Le rapport est plus direct et fluide. La participation au processus de libération des détenus m’a permis, ainsi qu’au président de la Conférence épiscopale, de rencontrer en diverses occasions le président Raúl Castro, avec lequel nous avons pu aborder des thèmes d’intérêt national ou relatifs à l’Eglise à Cuba. La préparation de la visite du pape s’est passée dans un climat positif, avec toutes les facilités nécessaires pour son organisation.
Quelles sont les attentes suscitées par la visite de Benoît XVI?

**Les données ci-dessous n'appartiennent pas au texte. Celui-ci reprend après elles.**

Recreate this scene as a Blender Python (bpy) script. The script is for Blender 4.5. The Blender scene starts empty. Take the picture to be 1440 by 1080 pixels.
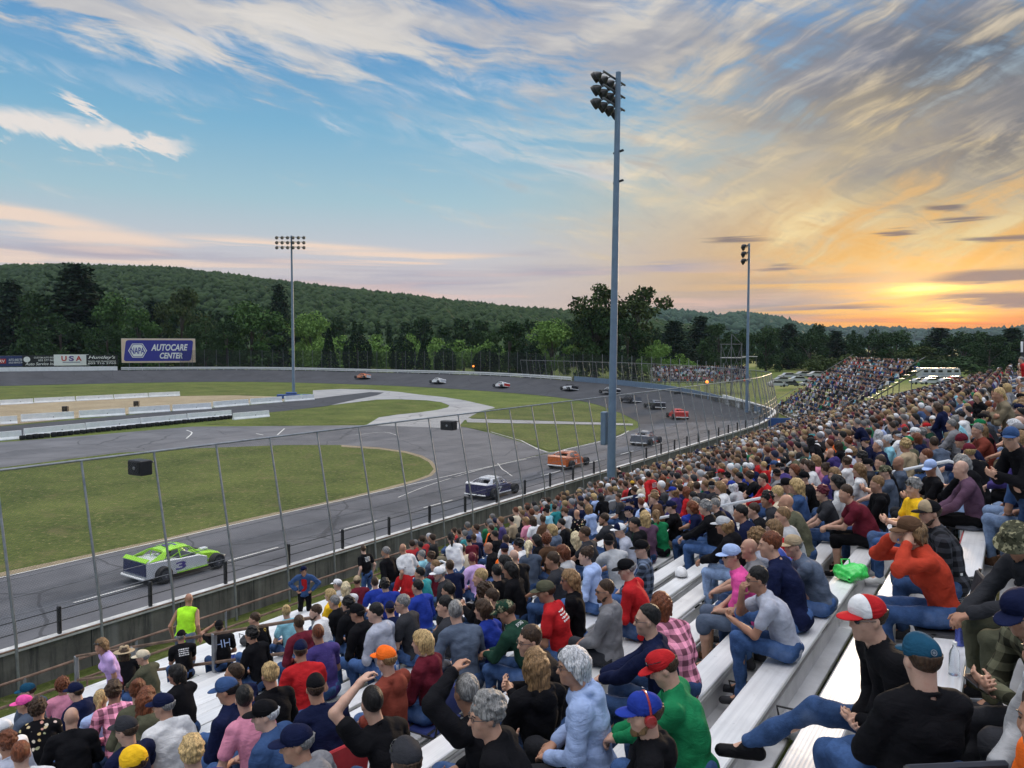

Le peuple cubain sait déjà ce que signifie la visite d’un pape, mais beaucoup de ceux qui étaient enfants lorsque Jean-Paul II est venu, sont aujourd’hui des jeunes. Aujourd’hui le peuple exprime davantage sa foi qu’il y a 14 ans. L’Eglise est devenue plus présente et le thème religieux n’est plus un tabou. Le pèlerinage national de la Vierge de la Charité a été une authentique démonstration de foi populaire et les sentiments religieux qui semblaient cachés ou éteints se sont manifestés de façon très évidente. C’est le climat spirituel que le pape trouvera. Sur le passage de la Vierge pèlerine, le peuple nous demandait la bénédiction que nous, prêtres et diacres, avons dû donner personnellement jusqu’à l’épuisement. Lorsque, dans les grandes célébrations publiques, je dis que le peuple cubain aspire aux bénédictions de Dieu et que le pape vient nous visiter pour nous apporter la bénédiction du ciel, tous applaudissent. Les attentes du peuple sont bien sûr des attentes de foi, mais elles incluent aussi le bien du pays, le bien-être des familles, la réconciliation entre les Cubains, l’espérance d’un avenir meilleur. Nous qui avons été durant tant d’années les pasteurs de ces personnes, nous savons combien il est important pour le peuple cubain que le pape vienne bénir Cuba.